The number of U.S. antisemitic incidents set a record last year as reports of assault, harassment and vandalism continued to surge in the aftermath of the Oct. 7, 2023, Hamas attack on Israeli civilians.

The Anti-Defamation League’s annual Audit of Antisemitic Incidents released Tuesday found 9,354 incidents in 2024, representing a 5% increase from 2023 and the most ever recorded by the organization since it began tracking in 1979.

“We’ve simply never seen numbers like this,” ADL CEO Jonathan Greenblatt said Tuesday on a press call. “We’ve shattered yet another record and antisemitism has reached an epidemic level. It’s terrifying.”

The latest increase was driven in part by campus incidents, which soared by 84%. Also on the rise were antisemitic incidents that made reference to Israel or Zionism, which jumped to 58% and represented a majority of reports for the first time in the audit’s history.

“This sustained elevation indicates that the post-10/7 experience was no temporary spike,” said Oren Segal, ADL senior vice president of counter-extremism and intelligence.

“There has been a fundamental shift in the landscape,” he said. “Antisemitism has become a persistent reality of the American Jewish community. This data confirms what Jewish communities have seen firsthand around the country, and it corresponds with a notable rise in antisemitic attitudes as well.”

It would be almost impossible to overstate the impact of the 2023 Hamas massacre on what the report called the “normalization” of antisemitism.

The audit found that incidents have soared by 893% since 2015, but most of the increase occurred from 2022 to 2023, when the number jumped from 3,698 to 8,873.

The deadly Hamas attack prompted Israel to declare war, spurring thousands of anti-Israel protests, particularly on college campuses. Nearly 1 in 5 antisemitic incidents took place at universities, soaring from 223 in 2023 to 1,471 in 2024.

“While college and university incidents historically in the audit comprised only a small percentage of all incidents, in 2024, they became epicenters of antisemitic activity,” said Rachel Sass, antisemitic incident specialist at the ADL’s Center on Extremism.

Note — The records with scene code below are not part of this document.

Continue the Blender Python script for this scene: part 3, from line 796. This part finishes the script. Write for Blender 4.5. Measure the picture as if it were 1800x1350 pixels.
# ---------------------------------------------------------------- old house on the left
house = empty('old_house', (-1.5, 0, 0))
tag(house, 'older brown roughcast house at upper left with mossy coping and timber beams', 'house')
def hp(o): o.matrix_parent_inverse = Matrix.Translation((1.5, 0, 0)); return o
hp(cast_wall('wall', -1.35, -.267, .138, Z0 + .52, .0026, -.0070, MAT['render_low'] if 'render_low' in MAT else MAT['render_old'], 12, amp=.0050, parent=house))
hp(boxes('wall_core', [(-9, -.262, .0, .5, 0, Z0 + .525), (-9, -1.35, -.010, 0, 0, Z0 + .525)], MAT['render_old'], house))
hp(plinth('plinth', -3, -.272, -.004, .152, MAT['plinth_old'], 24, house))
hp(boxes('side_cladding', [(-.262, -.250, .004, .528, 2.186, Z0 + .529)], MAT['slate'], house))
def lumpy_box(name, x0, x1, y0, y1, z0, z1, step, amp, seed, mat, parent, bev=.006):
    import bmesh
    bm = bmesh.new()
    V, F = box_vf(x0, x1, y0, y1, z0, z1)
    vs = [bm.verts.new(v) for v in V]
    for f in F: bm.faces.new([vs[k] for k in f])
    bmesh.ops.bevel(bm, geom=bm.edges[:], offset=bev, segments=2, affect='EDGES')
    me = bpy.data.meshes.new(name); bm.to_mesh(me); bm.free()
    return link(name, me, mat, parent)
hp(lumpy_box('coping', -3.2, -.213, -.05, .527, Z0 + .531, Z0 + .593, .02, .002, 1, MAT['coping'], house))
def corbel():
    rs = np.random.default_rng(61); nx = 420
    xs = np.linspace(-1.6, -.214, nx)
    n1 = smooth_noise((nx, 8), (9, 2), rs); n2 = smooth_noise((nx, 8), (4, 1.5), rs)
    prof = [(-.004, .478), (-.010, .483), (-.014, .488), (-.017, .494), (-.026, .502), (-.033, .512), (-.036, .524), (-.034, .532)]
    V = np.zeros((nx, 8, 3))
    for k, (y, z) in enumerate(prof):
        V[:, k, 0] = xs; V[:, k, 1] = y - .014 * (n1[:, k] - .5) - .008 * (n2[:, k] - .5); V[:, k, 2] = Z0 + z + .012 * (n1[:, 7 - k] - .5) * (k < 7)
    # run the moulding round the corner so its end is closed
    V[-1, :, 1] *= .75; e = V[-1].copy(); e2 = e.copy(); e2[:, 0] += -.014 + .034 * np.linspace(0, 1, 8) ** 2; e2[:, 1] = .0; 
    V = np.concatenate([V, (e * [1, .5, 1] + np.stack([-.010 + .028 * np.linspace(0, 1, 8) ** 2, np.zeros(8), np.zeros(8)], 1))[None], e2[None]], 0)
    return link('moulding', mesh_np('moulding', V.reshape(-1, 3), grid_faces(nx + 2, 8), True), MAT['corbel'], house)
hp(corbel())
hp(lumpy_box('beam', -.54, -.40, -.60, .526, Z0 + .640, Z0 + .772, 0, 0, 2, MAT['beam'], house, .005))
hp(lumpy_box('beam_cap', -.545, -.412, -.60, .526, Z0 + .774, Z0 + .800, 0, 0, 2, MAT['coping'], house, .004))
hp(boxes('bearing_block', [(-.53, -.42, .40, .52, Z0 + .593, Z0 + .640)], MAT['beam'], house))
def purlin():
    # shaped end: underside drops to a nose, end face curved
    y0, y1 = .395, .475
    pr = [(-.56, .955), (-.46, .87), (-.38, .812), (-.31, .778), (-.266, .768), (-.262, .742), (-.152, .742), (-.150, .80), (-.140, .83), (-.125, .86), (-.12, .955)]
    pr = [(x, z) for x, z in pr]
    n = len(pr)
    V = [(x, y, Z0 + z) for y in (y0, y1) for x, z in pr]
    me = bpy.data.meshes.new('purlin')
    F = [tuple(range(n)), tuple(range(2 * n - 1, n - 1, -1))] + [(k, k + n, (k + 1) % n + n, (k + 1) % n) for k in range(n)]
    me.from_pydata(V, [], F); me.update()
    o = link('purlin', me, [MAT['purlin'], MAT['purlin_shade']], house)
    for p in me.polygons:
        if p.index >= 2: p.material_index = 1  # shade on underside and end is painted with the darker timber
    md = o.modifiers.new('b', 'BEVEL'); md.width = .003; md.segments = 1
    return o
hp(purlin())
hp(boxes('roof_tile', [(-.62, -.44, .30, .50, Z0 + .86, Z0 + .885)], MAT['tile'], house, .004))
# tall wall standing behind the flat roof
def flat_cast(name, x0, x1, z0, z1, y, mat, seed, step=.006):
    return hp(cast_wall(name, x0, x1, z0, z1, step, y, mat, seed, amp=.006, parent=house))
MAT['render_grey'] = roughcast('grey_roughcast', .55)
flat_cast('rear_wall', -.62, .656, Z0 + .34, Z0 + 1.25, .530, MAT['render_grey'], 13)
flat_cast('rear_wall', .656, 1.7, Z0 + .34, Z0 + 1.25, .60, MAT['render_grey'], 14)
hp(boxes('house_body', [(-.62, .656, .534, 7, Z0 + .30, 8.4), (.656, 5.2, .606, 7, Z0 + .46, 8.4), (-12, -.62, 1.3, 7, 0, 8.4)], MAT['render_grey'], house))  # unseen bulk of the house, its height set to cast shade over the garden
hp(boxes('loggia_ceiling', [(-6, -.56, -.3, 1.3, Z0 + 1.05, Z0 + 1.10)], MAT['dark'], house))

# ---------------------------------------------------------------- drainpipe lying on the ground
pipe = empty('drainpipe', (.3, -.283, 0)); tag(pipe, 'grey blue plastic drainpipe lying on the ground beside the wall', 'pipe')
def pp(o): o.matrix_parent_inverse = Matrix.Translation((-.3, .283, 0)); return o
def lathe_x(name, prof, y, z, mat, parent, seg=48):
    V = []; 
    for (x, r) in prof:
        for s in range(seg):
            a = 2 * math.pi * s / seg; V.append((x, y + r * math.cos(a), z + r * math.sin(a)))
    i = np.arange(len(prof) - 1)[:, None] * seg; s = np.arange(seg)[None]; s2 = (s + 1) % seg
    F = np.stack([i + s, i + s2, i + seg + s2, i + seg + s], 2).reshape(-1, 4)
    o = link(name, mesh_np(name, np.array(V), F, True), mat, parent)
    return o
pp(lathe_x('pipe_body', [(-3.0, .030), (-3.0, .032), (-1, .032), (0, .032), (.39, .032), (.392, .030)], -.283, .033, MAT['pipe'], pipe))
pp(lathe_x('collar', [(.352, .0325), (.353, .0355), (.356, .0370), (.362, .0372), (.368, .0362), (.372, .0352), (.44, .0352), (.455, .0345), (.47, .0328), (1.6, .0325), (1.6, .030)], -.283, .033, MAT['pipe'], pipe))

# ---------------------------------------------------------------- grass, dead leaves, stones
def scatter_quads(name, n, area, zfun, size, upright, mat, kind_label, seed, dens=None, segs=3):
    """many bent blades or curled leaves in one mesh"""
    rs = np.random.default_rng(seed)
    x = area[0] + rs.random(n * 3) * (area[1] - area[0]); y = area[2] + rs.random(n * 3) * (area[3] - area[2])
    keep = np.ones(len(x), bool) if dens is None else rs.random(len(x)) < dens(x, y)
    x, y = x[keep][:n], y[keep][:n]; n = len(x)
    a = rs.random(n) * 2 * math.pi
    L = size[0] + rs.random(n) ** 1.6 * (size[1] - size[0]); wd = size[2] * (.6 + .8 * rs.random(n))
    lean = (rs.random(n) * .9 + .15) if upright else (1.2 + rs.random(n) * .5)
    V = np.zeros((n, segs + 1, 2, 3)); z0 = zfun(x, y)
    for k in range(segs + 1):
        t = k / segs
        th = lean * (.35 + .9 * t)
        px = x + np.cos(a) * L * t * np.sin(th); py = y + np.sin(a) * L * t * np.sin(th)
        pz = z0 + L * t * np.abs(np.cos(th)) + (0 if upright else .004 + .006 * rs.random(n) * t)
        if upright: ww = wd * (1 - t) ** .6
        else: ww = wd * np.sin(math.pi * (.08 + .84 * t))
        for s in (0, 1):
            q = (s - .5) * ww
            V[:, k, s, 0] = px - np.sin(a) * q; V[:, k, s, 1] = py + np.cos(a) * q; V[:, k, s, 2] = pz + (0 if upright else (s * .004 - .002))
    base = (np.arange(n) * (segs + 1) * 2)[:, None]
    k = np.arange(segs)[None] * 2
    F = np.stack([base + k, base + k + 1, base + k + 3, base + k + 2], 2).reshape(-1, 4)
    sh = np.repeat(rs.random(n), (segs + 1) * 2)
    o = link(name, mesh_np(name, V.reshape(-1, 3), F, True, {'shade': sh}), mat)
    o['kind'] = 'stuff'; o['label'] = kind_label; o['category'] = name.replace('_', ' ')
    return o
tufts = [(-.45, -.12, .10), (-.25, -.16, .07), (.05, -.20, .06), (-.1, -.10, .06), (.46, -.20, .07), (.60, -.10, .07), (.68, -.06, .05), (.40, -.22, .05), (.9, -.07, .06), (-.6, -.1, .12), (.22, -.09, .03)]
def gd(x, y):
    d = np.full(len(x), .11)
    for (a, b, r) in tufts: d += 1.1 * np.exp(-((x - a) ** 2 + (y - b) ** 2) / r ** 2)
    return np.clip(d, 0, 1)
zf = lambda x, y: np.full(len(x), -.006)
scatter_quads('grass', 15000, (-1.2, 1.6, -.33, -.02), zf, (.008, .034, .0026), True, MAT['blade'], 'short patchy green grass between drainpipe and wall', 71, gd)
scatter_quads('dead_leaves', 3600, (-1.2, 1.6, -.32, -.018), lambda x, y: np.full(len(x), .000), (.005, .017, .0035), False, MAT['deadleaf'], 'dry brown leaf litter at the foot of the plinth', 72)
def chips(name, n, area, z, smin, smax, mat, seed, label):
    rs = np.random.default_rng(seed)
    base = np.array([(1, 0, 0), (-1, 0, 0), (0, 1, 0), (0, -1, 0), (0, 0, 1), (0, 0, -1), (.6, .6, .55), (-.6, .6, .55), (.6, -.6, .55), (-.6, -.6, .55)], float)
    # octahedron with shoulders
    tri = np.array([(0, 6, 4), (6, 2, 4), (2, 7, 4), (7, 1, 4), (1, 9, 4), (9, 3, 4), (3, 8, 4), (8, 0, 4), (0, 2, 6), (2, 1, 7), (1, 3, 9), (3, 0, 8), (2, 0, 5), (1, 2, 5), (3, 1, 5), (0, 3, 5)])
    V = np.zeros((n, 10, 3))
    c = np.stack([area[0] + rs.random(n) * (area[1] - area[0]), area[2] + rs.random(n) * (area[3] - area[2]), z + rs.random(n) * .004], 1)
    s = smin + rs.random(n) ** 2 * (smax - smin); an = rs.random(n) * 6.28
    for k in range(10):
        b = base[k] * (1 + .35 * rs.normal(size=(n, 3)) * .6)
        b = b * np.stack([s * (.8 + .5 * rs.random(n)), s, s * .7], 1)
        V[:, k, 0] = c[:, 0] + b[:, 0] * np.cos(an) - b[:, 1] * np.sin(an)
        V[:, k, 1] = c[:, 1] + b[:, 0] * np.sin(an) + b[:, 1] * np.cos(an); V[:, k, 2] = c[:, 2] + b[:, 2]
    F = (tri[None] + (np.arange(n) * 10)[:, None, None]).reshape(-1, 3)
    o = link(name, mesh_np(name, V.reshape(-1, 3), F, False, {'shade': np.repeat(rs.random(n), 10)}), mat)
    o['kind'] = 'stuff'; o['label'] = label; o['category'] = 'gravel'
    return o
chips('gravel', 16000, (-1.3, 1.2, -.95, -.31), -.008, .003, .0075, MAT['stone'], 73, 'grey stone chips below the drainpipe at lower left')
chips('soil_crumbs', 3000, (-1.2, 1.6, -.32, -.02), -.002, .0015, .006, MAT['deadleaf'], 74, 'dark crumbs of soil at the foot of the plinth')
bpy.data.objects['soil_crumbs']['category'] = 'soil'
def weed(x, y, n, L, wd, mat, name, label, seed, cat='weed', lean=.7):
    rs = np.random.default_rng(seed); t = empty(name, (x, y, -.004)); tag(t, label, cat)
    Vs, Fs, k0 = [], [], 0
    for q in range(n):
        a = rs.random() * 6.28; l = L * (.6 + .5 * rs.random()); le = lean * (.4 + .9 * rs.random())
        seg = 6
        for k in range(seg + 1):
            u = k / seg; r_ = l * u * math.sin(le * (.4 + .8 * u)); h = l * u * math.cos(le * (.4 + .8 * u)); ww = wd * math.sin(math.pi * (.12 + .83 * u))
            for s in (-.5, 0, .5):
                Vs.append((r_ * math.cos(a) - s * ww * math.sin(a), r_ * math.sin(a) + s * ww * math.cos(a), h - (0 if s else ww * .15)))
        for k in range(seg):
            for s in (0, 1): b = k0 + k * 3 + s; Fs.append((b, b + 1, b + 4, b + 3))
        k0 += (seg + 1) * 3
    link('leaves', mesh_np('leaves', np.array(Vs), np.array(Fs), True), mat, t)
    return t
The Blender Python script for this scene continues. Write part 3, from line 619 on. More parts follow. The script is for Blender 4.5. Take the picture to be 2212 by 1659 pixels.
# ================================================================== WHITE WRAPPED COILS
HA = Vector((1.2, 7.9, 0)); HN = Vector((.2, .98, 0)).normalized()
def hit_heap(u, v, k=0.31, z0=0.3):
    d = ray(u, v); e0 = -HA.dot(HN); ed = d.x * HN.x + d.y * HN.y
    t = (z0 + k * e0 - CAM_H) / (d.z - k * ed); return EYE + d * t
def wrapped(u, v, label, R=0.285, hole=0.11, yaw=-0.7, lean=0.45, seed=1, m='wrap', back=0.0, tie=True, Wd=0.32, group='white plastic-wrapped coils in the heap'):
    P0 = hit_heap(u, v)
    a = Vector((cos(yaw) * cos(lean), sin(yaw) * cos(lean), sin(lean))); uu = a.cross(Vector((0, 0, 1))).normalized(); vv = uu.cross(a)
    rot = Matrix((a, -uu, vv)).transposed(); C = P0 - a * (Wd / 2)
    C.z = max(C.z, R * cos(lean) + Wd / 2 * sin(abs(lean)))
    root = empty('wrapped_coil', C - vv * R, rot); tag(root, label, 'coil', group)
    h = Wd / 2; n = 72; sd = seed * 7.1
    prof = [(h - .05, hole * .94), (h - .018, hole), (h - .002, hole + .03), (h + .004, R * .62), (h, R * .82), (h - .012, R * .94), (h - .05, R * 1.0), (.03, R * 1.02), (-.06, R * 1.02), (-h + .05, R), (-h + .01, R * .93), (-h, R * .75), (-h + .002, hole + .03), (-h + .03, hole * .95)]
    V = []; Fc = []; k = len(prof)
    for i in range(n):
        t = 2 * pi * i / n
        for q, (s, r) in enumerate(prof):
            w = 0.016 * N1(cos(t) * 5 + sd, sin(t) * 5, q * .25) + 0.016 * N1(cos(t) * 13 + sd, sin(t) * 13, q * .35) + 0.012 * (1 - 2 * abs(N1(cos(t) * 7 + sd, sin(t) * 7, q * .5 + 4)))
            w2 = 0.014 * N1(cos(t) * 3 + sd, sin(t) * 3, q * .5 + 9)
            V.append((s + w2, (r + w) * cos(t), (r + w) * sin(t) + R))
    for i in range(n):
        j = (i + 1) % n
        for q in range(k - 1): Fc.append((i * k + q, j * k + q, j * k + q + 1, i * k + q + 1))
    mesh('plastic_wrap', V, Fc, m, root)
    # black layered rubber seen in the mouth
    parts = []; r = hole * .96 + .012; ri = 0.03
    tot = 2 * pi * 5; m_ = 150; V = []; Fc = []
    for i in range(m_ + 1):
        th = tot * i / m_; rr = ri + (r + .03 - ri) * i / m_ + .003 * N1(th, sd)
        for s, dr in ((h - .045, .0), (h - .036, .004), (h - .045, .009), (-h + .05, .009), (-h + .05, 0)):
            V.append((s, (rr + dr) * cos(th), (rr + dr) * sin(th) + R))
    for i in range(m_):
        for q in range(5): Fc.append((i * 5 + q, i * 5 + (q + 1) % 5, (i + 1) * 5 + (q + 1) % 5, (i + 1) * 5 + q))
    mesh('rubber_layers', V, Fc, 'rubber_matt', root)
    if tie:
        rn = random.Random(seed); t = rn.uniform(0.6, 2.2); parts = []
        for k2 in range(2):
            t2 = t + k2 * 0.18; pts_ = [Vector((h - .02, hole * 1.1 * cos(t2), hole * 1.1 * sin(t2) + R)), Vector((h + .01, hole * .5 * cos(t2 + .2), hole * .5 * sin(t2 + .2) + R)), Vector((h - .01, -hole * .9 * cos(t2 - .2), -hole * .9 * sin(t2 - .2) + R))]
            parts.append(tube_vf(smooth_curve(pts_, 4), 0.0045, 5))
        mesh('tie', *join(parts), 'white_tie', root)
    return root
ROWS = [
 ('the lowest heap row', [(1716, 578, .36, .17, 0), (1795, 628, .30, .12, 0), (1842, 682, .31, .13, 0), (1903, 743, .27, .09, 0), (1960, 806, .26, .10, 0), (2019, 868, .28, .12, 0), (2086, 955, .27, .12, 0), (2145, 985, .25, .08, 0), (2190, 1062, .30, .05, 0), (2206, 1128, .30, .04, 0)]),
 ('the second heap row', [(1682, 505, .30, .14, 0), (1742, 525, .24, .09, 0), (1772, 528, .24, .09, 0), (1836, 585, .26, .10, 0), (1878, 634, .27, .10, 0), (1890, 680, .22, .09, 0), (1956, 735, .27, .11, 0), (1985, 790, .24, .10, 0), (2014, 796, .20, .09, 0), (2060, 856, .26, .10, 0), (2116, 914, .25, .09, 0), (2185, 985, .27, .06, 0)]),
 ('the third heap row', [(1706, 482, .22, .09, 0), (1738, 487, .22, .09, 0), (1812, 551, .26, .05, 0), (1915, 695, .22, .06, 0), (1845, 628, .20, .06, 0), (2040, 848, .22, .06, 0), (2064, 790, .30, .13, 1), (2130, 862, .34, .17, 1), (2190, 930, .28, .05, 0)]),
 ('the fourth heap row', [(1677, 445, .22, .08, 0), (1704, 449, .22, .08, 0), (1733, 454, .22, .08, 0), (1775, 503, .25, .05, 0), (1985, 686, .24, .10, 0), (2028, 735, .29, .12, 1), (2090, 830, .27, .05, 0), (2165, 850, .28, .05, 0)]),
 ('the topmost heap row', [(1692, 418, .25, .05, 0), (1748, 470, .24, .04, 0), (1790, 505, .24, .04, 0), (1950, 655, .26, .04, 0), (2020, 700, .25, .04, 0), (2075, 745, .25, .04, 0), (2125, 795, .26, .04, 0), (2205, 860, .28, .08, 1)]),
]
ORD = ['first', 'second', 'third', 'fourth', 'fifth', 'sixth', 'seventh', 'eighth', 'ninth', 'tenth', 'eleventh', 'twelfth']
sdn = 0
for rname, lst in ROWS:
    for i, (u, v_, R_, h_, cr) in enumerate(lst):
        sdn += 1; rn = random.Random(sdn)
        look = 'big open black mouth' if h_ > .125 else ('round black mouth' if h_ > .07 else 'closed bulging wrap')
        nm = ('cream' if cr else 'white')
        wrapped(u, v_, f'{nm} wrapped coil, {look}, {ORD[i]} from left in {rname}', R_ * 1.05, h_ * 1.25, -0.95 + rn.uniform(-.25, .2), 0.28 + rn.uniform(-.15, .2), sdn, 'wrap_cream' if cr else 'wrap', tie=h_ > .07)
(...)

She said the top five campuses for antisemitic activity were Columbia, Rutgers, UCLA, the University of Michigan, and New York University.

Not every appearance of a swastika or call to “free Palestine” was included in the report, but rather only those within the context of anti-Jewish animus.

Pro-Palestinian activists have argued that criticizing Israel doesn’t constitute antisemitism, but the report found that the protests “frequently crossed the line into antisemitism through a range of concerning expressions.”

“Protesters displayed justification or glorification of antisemitic violence, framing terror attacks against Israel and the Jewish community as justified ’resistance,’ while others openly displayed support for U.S.-designated Foreign Terrorist Organizations (FTOs) by wearing Hamas headbands and waving Hezbollah and Popular Front for the Liberation of Palestine (PFLP) flags,” the report said.

The report emphasized that the “ADL does not consider criticism of Israel or general anti-Israel activism to be antisemitic and does not count such incidents in the Audit.”

The increase in antisemitic activity occurred despite a decline in incidents driven by white-supremacist groups. Episodes of antisemitic propaganda disseminated by white-supremacist groups fell by 17%, and the number of events dipped year-to-year from 49 to 47.

Mr. Segal credited the Trump administration with taking “a number of bold and important steps in the fight against antisemitism on college campuses.”

“Many in the Jewish community were asking for steps to be taken, and some of those have been done,” he said.

He said the organization has emphasized that the “account for people’s civil rights, that due process is carried out, and more importantly, that we are not conflating fighting antisemitism and diluting it by adding a bunch of other things that may not be related to that issue.”